Tag Archives: good presentation

9 Tips On How To Be An Interesting Conference Speaker

I used to speak in quite a lot of seminars and conferences.
Nowadays I do it less, which means that I do not generally attend any conferences any more. I have some real work to do.
It is always nice to meet new people, but generally they are always the same people frequenting the seminars (those who have time for them). Other reason why I am avoiding the seminars is the quality of the presentations. Generally they are really boring. If I don´t get a new idea from every presentation, the time spent surfing web and watching cat videos would be time better spent.
Based on my experience in conference circuit, below are nine tips on how to outshine your competitors on the stage. If I would conclude it to one sentence, it would be about: “People are not interested about what you know, but what do you think and feel”. If you can convey that in your presentation, you are already quite far on making compelling presentation:

1. Have a point of view
This is the most important thing. When you are speaking at a conference, your main goal is to be interesting. You are not promoting your company; you are promoting your thinking.
What is the main idea you want to get across? If you do not have that clear idea with your presentation, you should get out of that stage. Now.
Having a point of view does not mean that you are smart or even close to the actually truth. The information is accessible to everyone, but only you can provide your own point-of-view. That is what makes you unique presenter. Don´t tell me stats I already know, but what is your take on those stats.
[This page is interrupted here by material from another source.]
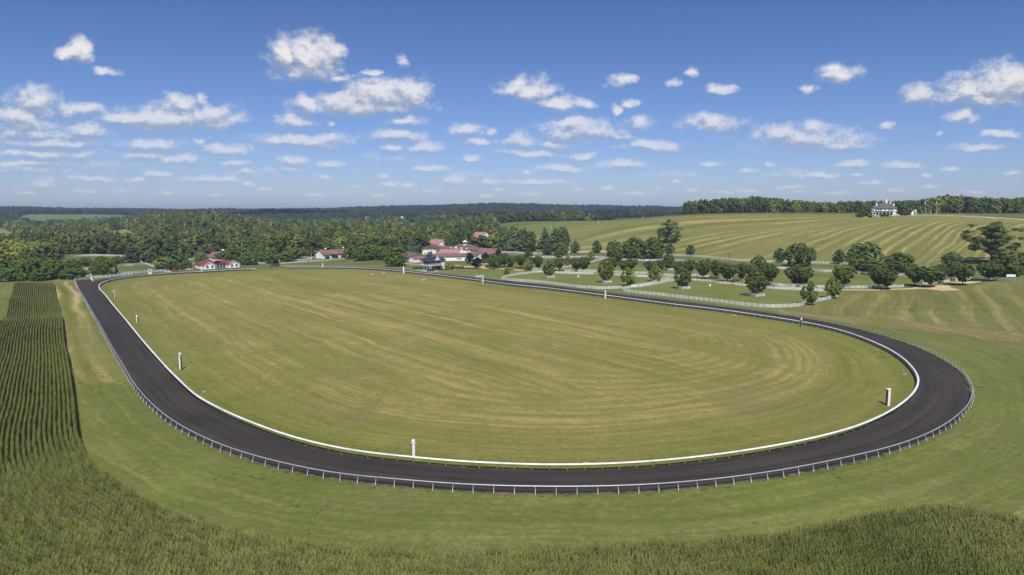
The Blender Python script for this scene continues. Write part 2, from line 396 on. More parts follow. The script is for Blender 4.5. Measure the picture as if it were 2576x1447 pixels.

2. Don´t pitch your company, pitch yourself
I met my ex-colleague during lunch break of seminar he was attending. He mentioned that majority of the talks were just company pitches. This is like a plague especially in Singapore. I even attended Pecha Kucha here and majority of the talks were company pitches without no personality or point-of-view.
It was really downer.
I have gotten leads from every industry seminar I have spoken. I have usually mentioned firm I was working in the beginning and occasionally shown couple of case studies of what I have done (if relevant). That´s it. 99% of the presentation has been trying present compelling point-of-view about the state of world. Generally after the seminar, there has been a queue of people coming to talk more. There will be opportunities to handle your business cards and give your elevator pitch after your presentation. Would you rather talk with an interesting person with compelling views or desperate salesman who just sweats desperation?

3. Go against the grain
You have to make your audience feel something. If you are speaking in Social Media conference, have a title “Social Media is Dead” because every other presentation is praising the collective power of social media and using the same case studies. You don´t need to preach the idea of social media to already those already converted. You have to wake them up!
Generally people who attend seminars are more up-to-date with the world, so you can try provoking some thoughts from them. Also those who would need digital marketing education never attend the digital marketing seminars.
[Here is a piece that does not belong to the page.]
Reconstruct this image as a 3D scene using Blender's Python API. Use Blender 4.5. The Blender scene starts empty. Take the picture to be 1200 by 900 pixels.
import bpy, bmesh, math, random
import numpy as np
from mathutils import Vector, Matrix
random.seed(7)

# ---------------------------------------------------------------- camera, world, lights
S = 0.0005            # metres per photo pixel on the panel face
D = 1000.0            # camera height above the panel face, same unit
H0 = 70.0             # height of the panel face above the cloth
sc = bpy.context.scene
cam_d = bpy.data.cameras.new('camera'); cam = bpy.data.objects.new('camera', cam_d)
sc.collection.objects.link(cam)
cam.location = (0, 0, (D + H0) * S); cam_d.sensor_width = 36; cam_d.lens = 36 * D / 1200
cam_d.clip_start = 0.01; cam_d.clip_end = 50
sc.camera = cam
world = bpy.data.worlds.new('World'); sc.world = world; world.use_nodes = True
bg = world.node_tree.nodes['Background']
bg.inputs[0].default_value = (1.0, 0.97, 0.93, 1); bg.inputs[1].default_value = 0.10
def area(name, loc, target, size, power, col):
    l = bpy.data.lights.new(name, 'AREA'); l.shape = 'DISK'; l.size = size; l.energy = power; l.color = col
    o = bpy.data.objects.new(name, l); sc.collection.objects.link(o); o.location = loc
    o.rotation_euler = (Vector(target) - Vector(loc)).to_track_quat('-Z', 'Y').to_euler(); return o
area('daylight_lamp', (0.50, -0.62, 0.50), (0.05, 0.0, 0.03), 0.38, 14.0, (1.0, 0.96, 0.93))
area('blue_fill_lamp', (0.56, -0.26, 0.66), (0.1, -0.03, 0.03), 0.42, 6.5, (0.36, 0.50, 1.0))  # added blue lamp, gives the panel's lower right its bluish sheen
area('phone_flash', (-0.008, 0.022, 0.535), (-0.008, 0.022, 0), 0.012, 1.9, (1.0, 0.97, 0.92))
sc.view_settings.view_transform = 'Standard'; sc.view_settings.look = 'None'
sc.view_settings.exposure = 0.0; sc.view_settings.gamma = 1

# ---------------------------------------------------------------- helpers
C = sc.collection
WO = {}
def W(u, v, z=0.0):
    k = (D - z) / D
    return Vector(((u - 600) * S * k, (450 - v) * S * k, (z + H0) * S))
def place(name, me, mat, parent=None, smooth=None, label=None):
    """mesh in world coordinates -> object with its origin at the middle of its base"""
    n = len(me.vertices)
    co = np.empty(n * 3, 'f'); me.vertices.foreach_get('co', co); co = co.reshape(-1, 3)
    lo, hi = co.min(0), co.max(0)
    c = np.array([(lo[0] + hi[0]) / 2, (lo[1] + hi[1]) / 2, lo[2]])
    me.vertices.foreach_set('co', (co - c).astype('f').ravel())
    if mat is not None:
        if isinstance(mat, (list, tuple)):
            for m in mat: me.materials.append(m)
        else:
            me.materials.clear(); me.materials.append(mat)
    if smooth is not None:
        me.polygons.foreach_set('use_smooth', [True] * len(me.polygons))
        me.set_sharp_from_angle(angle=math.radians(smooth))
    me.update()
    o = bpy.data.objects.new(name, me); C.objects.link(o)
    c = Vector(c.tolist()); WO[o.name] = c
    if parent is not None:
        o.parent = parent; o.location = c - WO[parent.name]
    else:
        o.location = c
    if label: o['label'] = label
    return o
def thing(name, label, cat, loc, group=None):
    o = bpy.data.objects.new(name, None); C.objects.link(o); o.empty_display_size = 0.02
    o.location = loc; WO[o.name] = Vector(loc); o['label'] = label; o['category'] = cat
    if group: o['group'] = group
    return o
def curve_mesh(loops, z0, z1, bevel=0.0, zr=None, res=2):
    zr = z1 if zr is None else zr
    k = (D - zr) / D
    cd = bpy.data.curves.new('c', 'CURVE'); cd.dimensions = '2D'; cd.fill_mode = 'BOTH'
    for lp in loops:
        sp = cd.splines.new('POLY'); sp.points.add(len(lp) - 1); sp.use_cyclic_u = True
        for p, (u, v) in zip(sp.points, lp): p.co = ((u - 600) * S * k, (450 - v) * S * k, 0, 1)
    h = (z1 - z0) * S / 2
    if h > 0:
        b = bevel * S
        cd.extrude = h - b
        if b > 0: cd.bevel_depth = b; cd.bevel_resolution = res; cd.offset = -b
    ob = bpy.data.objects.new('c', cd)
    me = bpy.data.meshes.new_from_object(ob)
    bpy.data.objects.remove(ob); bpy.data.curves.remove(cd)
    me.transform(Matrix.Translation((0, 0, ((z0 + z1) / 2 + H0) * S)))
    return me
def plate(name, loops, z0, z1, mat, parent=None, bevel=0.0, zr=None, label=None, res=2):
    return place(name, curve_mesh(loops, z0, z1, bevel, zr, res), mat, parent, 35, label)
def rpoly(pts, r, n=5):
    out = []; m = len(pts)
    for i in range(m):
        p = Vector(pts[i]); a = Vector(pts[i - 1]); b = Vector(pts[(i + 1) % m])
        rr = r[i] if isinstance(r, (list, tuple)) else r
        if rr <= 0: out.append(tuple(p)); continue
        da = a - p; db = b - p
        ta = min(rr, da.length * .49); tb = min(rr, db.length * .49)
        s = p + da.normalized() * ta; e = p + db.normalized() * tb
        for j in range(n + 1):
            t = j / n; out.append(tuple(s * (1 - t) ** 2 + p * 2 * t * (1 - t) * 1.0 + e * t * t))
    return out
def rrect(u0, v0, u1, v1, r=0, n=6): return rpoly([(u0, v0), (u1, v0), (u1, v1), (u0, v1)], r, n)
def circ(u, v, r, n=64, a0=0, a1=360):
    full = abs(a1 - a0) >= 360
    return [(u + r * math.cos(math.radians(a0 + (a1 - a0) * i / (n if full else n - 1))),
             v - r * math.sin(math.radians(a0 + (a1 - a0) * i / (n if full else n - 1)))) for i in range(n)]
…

4. Good presentation asks questions, but does not provide answers
Usually length of a presentation in seminar is 45 minutes. It is quite a short time. If you can make people think and asking questions, your goal is accomplished. The idea is not showcase everything you know, but to showcase the highlights of what you know and think in interesting way.
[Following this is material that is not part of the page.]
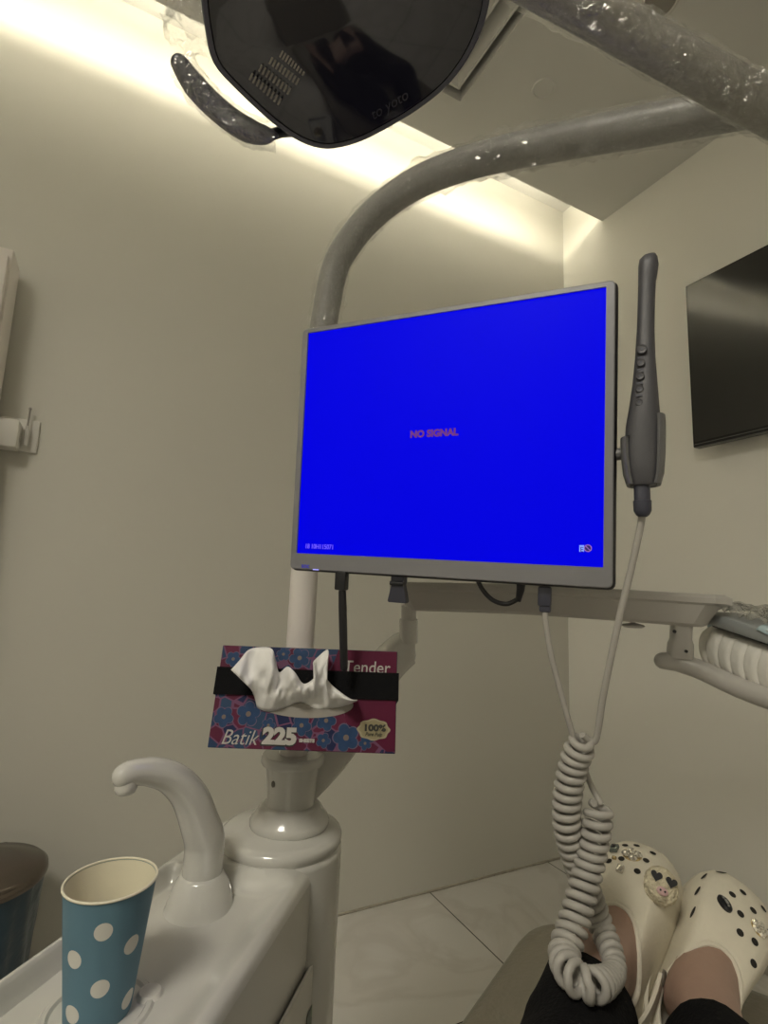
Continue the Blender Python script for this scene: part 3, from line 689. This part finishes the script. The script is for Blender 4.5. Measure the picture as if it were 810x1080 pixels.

5. Good presentation is entertainment, not education
In seminars you have a fierce competitor for the attention: the smartphone. Immediately you are sounding boring, people start to focus on their mobile devices.

6. Don´t Sweat The Technique
I have seen great presentations without any aids or props. I also have seen awesome presentations, which use all the technical bells and whistles you can imagine. If you have the compelling point-of-view, the technique can either amplify or weaken it. It is more about personal preferences and style you have when presenting. Prepare also that there are always technical difficulties: no Apple adapters, fonts missing, computer breaking down, timelines not met, and microphone on mute… Be professional with it and go through the worst-case scenario before your presentation. Be ready to present even without your precious slides.

7. Adjust to the audience
Smaller the audience, the more interactivity I try to have and vice versa. General rule-of-thumb is that bigger the audience you have the more idiotic the questions will be. That is because they are not questions anymore, but more about showing how smart the asker is. Usually they are also pitching their company. Save that stuff for after-seminar cocktails, please.

8. Don´t Say Sorry
I don´t care if you haven´t had time to prepare your slides. When you are in the stage, be proud and don´t apologize your existence. You should be there for a reason.

9. Dress snappily
If everything else fails, at least they remember that you had flair and mint sneakers.

Speaking of conferences, I don´t like sending my slides in advance either.